[Material]:

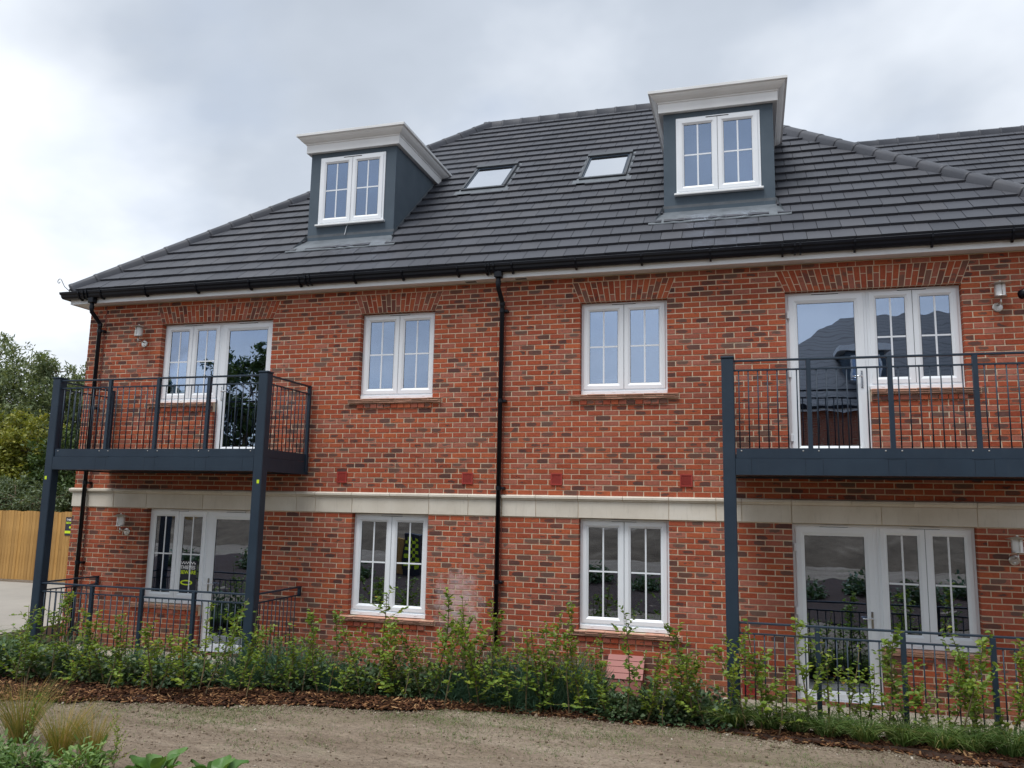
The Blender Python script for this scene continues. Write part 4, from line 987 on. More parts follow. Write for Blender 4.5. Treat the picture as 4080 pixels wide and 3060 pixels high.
lamp(6.47, 2.435, 'steel lantern wall light right of the upper door on the right balcony')
lamp(-6.43, -0.70, 'steel lantern wall light beside the ground floor door at the left corner')
lamp(6.46, -0.685, 'steel lantern wall light beside the ground floor door at the right photo edge')
# camera at the right edge
cc = thing('security_camera', 'black round security camera on the brick wall at the right photo edge', 'camera', (6.76, 0, 2.5))
m = MB(); m.lathe((6.80, -0.008, 2.62), [(0, 0), (0.05, 0), (0.05, 0.03), (0, 0.03)], 18, 0, 'y'); m.build('mount', 'black_plastic', cc)
m = MB(); m.tube([(6.80, -0.03, 2.60), (6.79, -0.12, 2.58)], 0.02, 10); m.build('bracket', 'black_plastic', cc, True)
m = MB(); m.tube([(6.86, -0.09, 2.60), (6.76, -0.16, 2.565), (6.69, -0.20, 2.54)], [0.055, 0.06, 0.058], 18); m.build('housing', 'black_plastic', cc, True)
# semi-concealed meter box
gb = thing('gas_meter_box', 'terracotta plastic meter box with sloped lid under the right middle window', 'meter box', (1.8, -0.2, -2.55))
m = MB(); m.prism_x([(-0.012, -2.6), (-0.012, -2.10), (-0.06, -2.10), (-0.34, -2.36), (-0.36, -2.6)], 1.58, 2.02); m.build('housing', 'gas_box', gb)
for i in range(4):
    t0, t1 = i/4+0.01, (i+1)/4-0.012
    P0 = (-0.06-0.28*t0, -2.10-0.26*t0); P1 = (-0.06-0.28*t1, -2.10-0.26*t1)
    m = MB(); m.prism_x([(P0[0], P0[1]+0.001), (P0[0]-0.014, P0[1]+0.014), (P1[0]-0.014, P1[1]+0.014), (P1[0], P1[1]+0.001)][::-1], 1.56, 2.04); m.build('lid_panel', 'gas_box', gb)

# ------------------------------------------------------------------ fence on the left with its sign
def fence(label, p, q, z0, h, pitch_=0.105, name='timber_fence'):
    p, q = Vector((p[0], p[1], z0)), Vector((q[0], q[1], z0)); d = q-p; L = d.length; d.normalize(); nrm = Vector((d.y, -d.x, 0))
    F = thing(name, label, 'fence', tuple(p))
    Mx = Matrix((d, -nrm, Vector((0, 0, 1)))).transposed().to_4x4(); eu = Mx.to_euler()
    bm_ = []
    for i in range(6):
        m_ = MB(); hh = h+random.uniform(-.015, .015); t = random.uniform(-.004, .004)
        m_.prism_x([(-0.022, 0.0), (-0.022, hh), (-0.004, hh), (-0.008, 0.0)], 0, 0.012); m_.box(0.012, pitch_*0.93, -0.020+t, -0.008+t, 0, hh-0.003); 
        o_ = m_.build('fence_board', 'fence_timber'); bm_.append(o_.data); bpy.data.objects.remove(o_)
    n = min(int(L/pitch_), 300)
    for i in range(n):
        o_ = link('fence_board', bm_[i % 6], F, p+d*i*pitch_); o_.rotation_euler = eu
    for zz in (0.25, h*0.5, h-0.25):
        m_ = MB(); m_.box(0, n*pitch_, 0.0, 0.05, zz-0.04, zz+0.04); o_ = m_.build('fence_rail', 'fence_timber', F, at=p); o_.rotation_euler = eu
    k_ = 0
    while k_*2.4 < n*pitch_:
        m_ = MB(); m_.box(-0.05, 0.05, 0.052, 0.152, -0.3, h); o_ = m_.build('fence_post', 'fence_timber', F, at=p+d*k_*2.4); o_.rotation_euler = eu; k_ += 1
    return F
fence('tall golden timber boarded fence beyond the left corner of the house', (-33, 6.35), (-8.6, 6.35), -2.36, 1.80)
fence('timber boarded fence on the far side of the garden, seen mirrored in the left door', (-7.5, -27), (-27, -13), -1.5, 1.9, name='far_timber_fence')
sg = thing('fence_sign', 'navy and lime warning sign on the timber fence at the house corner', 'sign', (-13.6, 6.32, -1.1))
part('panel', 'sign_navy', sg, (-13.93, -13.48, 6.316, 6.322, -1.17, -0.69))
part('lime_stripe', 'hi_vis', sg, (-13.925, -13.485, 6.312, 6.3155, -1.11, -1.045))
def lettering(parent, txt, mat, x, y, z, size):
    me_ = text_mesh(txt, size); me_.materials.clear(); me_.materials.append(MT[mat]); me_.name = 'lettering'
    return link('lettering', me_, parent, (x, y, z))
lettering(sg, 'THIEVES', 'sign_white', -13.905, 6.313, -0.785, 0.075); lettering(sg, 'BEWARE', 'hi_vis', -13.905, 6.313, -0.865, 0.075)
m = MB(); m.lathe((-13.77, 6.3155, -0.955), [(0, 0), (0.03, 0), (0.03, 0.003), (0, 0.003)], 18, 0, 'y'); m.build('roundel', 'hi_vis', sg)
# poster behind the ground floor left window
po = thing('window_poster', 'dark poster with white and lime lettering inside the ground floor left window', 'poster', (-5.27, 0.14, -1.68))
X0, X1 = -5.455, -5.125
part('sheet', 'sign_navy', po, (X0, X1, 0.1036, 0.1043, -1.72, -1.13))
for i in range(12):
    for j in range(2):
        if (i+j) % 2: part('check', 'sign_white', po, (X0+0.02+i*0.024, X0+0.044+i*0.024, 0.1027, 0.1033, -1.185+j*0.02, -1.165+j*0.02))
lettering(po, 'THIEVES', 'sign_white', X0+0.02, 0.1026, -1.262, 0.078); lettering(po, 'BEWARE', 'hi_vis', X0+0.02, 0.1026, -1.338, 0.078)
m = MB(); vs_ = [(-5.30+0.115*math.cos(a), 0.1026, -1.475+0.042*math.sin(a)) for a in np.linspace(0, 2*math.pi, 24, endpoint=False)] + [(-5.30+0.085*math.cos(a), 0.1026, -1.475+0.022*math.sin(a)) for a in np.linspace(0, 2*math.pi, 24, endpoint=False)]
m.add(vs_, [(i, (i+1) % 24, 24+(i+1) % 24, 24+i) for i in range(24)]); m.build('oval_mark', 'hi_vis', po)
part('lime_bar', 'hi_vis', po, (X0+0.01, X1-0.06, 0.1027, 0.1033, -1.68, -1.635))

# ------------------------------------------------------------------ leaves and plants (numpy)
def np_mesh(name, v, f, mat, rnd=None, smooth=False):
    me_ = bpy.data.meshes.new(name); nv, nf, k_ = len(v), len(f), f.shape[1]
    me_.vertices.add(nv); me_.vertices.foreach_set('co', v.astype(np.float32).ravel())
    me_.loops.add(nf*k_); me_.loops.foreach_set('vertex_index', f.astype(np.int32).ravel())
    me_.polygons.add(nf); me_.polygons.foreach_set('loop_start', np.arange(0, nf*k_, k_, dtype=np.int32)); me_.polygons.foreach_set('loop_total', np.full(nf, k_, np.int32))
    if rnd is not None:
        a = np.zeros((nv, 4), np.float32); a[:, 2] = rnd; a[:, 3] = 1; setattr4(me_, a)
    me_.materials.append(MT[mat]); me_.update(calc_edges=True); me_.validate()
    if smooth: me_.polygons.foreach_set('use_smooth', [True]*nf)
    return me_
def unit(a): return a/np.maximum(np.linalg.norm(a, axis=-1, keepdims=True), 1e-9)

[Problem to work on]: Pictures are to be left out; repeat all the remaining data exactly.

[Output of the task]:
The Blender Python script for this scene continues. Write part 4, from line 987 on. More parts follow. Write for Blender 4.5. Treat the picture as 4080 pixels wide and 3060 pixels high.
lamp(6.47, 2.435, 'steel lantern wall light right of the upper door on the right balcony')
lamp(-6.43, -0.70, 'steel lantern wall light beside the ground floor door at the left corner')
lamp(6.46, -0.685, 'steel lantern wall light beside the ground floor door at the right photo edge')
# camera at the right edge
cc = thing('security_camera', 'black round security camera on the brick wall at the right photo edge', 'camera', (6.76, 0, 2.5))
m = MB(); m.lathe((6.80, -0.008, 2.62), [(0, 0), (0.05, 0), (0.05, 0.03), (0, 0.03)], 18, 0, 'y'); m.build('mount', 'black_plastic', cc)
m = MB(); m.tube([(6.80, -0.03, 2.60), (6.79, -0.12, 2.58)], 0.02, 10); m.build('bracket', 'black_plastic', cc, True)
m = MB(); m.tube([(6.86, -0.09, 2.60), (6.76, -0.16, 2.565), (6.69, -0.20, 2.54)], [0.055, 0.06, 0.058], 18); m.build('housing', 'black_plastic', cc, True)
# semi-concealed meter box
gb = thing('gas_meter_box', 'terracotta plastic meter box with sloped lid under the right middle window', 'meter box', (1.8, -0.2, -2.55))
m = MB(); m.prism_x([(-0.012, -2.6), (-0.012, -2.10), (-0.06, -2.10), (-0.34, -2.36), (-0.36, -2.6)], 1.58, 2.02); m.build('housing', 'gas_box', gb)
for i in range(4):
    t0, t1 = i/4+0.01, (i+1)/4-0.012
    P0 = (-0.06-0.28*t0, -2.10-0.26*t0); P1 = (-0.06-0.28*t1, -2.10-0.26*t1)
    m = MB(); m.prism_x([(P0[0], P0[1]+0.001), (P0[0]-0.014, P0[1]+0.014), (P1[0]-0.014, P1[1]+0.014), (P1[0], P1[1]+0.001)][::-1], 1.56, 2.04); m.build('lid_panel', 'gas_box', gb)

# ------------------------------------------------------------------ fence on the left with its sign
def fence(label, p, q, z0, h, pitch_=0.105, name='timber_fence'):
    p, q = Vector((p[0], p[1], z0)), Vector((q[0], q[1], z0)); d = q-p; L = d.length; d.normalize(); nrm = Vector((d.y, -d.x, 0))
    F = thing(name, label, 'fence', tuple(p))
    Mx = Matrix((d, -nrm, Vector((0, 0, 1)))).transposed().to_4x4(); eu = Mx.to_euler()
    bm_ = []
    for i in range(6):
        m_ = MB(); hh = h+random.uniform(-.015, .015); t = random.uniform(-.004, .004)
        m_.prism_x([(-0.022, 0.0), (-0.022, hh), (-0.004, hh), (-0.008, 0.0)], 0, 0.012); m_.box(0.012, pitch_*0.93, -0.020+t, -0.008+t, 0, hh-0.003); 
        o_ = m_.build('fence_board', 'fence_timber'); bm_.append(o_.data); bpy.data.objects.remove(o_)
    n = min(int(L/pitch_), 300)
    for i in range(n):
        o_ = link('fence_board', bm_[i % 6], F, p+d*i*pitch_); o_.rotation_euler = eu
    for zz in (0.25, h*0.5, h-0.25):
        m_ = MB(); m_.box(0, n*pitch_, 0.0, 0.05, zz-0.04, zz+0.04); o_ = m_.build('fence_rail', 'fence_timber', F, at=p); o_.rotation_euler = eu
    k_ = 0
    while k_*2.4 < n*pitch_:
        m_ = MB(); m_.box(-0.05, 0.05, 0.052, 0.152, -0.3, h); o_ = m_.build('fence_post', 'fence_timber', F, at=p+d*k_*2.4); o_.rotation_euler = eu; k_ += 1
    return F
fence('tall golden timber boarded fence beyond the left corner of the house', (-33, 6.35), (-8.6, 6.35), -2.36, 1.80)
fence('timber boarded fence on the far side of the garden, seen mirrored in the left door', (-7.5, -27), (-27, -13), -1.5, 1.9, name='far_timber_fence')
sg = thing('fence_sign', 'navy and lime warning sign on the timber fence at the house corner', 'sign', (-13.6, 6.32, -1.1))
part('panel', 'sign_navy', sg, (-13.93, -13.48, 6.316, 6.322, -1.17, -0.69))
part('lime_stripe', 'hi_vis', sg, (-13.925, -13.485, 6.312, 6.3155, -1.11, -1.045))
def lettering(parent, txt, mat, x, y, z, size):
    me_ = text_mesh(txt, size); me_.materials.clear(); me_.materials.append(MT[mat]); me_.name = 'lettering'
    return link('lettering', me_, parent, (x, y, z))
lettering(sg, 'THIEVES', 'sign_white', -13.905, 6.313, -0.785, 0.075); lettering(sg, 'BEWARE', 'hi_vis', -13.905, 6.313, -0.865, 0.075)
m = MB(); m.lathe((-13.77, 6.3155, -0.955), [(0, 0), (0.03, 0), (0.03, 0.003), (0, 0.003)], 18, 0, 'y'); m.build('roundel', 'hi_vis', sg)
# poster behind the ground floor left window
po = thing('window_poster', 'dark poster with white and lime lettering inside the ground floor left window', 'poster', (-5.27, 0.14, -1.68))
X0, X1 = -5.455, -5.125
part('sheet', 'sign_navy', po, (X0, X1, 0.1036, 0.1043, -1.72, -1.13))
for i in range(12):
    for j in range(2):
        if (i+j) % 2: part('check', 'sign_white', po, (X0+0.02+i*0.024, X0+0.044+i*0.024, 0.1027, 0.1033, -1.185+j*0.02, -1.165+j*0.02))
lettering(po, 'THIEVES', 'sign_white', X0+0.02, 0.1026, -1.262, 0.078); lettering(po, 'BEWARE', 'hi_vis', X0+0.02, 0.1026, -1.338, 0.078)
m = MB(); vs_ = [(-5.30+0.115*math.cos(a), 0.1026, -1.475+0.042*math.sin(a)) for a in np.linspace(0, 2*math.pi, 24, endpoint=False)] + [(-5.30+0.085*math.cos(a), 0.1026, -1.475+0.022*math.sin(a)) for a in np.linspace(0, 2*math.pi, 24, endpoint=False)]
m.add(vs_, [(i, (i+1) % 24, 24+(i+1) % 24, 24+i) for i in range(24)]); m.build('oval_mark', 'hi_vis', po)
part('lime_bar', 'hi_vis', po, (X0+0.01, X1-0.06, 0.1027, 0.1033, -1.68, -1.635))

# ------------------------------------------------------------------ leaves and plants (numpy)
def np_mesh(name, v, f, mat, rnd=None, smooth=False):
    me_ = bpy.data.meshes.new(name); nv, nf, k_ = len(v), len(f), f.shape[1]
    me_.vertices.add(nv); me_.vertices.foreach_set('co', v.astype(np.float32).ravel())
    me_.loops.add(nf*k_); me_.loops.foreach_set('vertex_index', f.astype(np.int32).ravel())
    me_.polygons.add(nf); me_.polygons.foreach_set('loop_start', np.arange(0, nf*k_, k_, dtype=np.int32)); me_.polygons.foreach_set('loop_total', np.full(nf, k_, np.int32))
    if rnd is not None:
        a = np.zeros((nv, 4), np.float32); a[:, 2] = rnd; a[:, 3] = 1; setattr4(me_, a)
    me_.materials.append(MT[mat]); me_.update(calc_edges=True); me_.validate()
    if smooth: me_.polygons.foreach_set('use_smooth', [True]*nf)
    return me_
def unit(a): return a/np.maximum(np.linalg.norm(a, axis=-1, keepdims=True), 1e-9)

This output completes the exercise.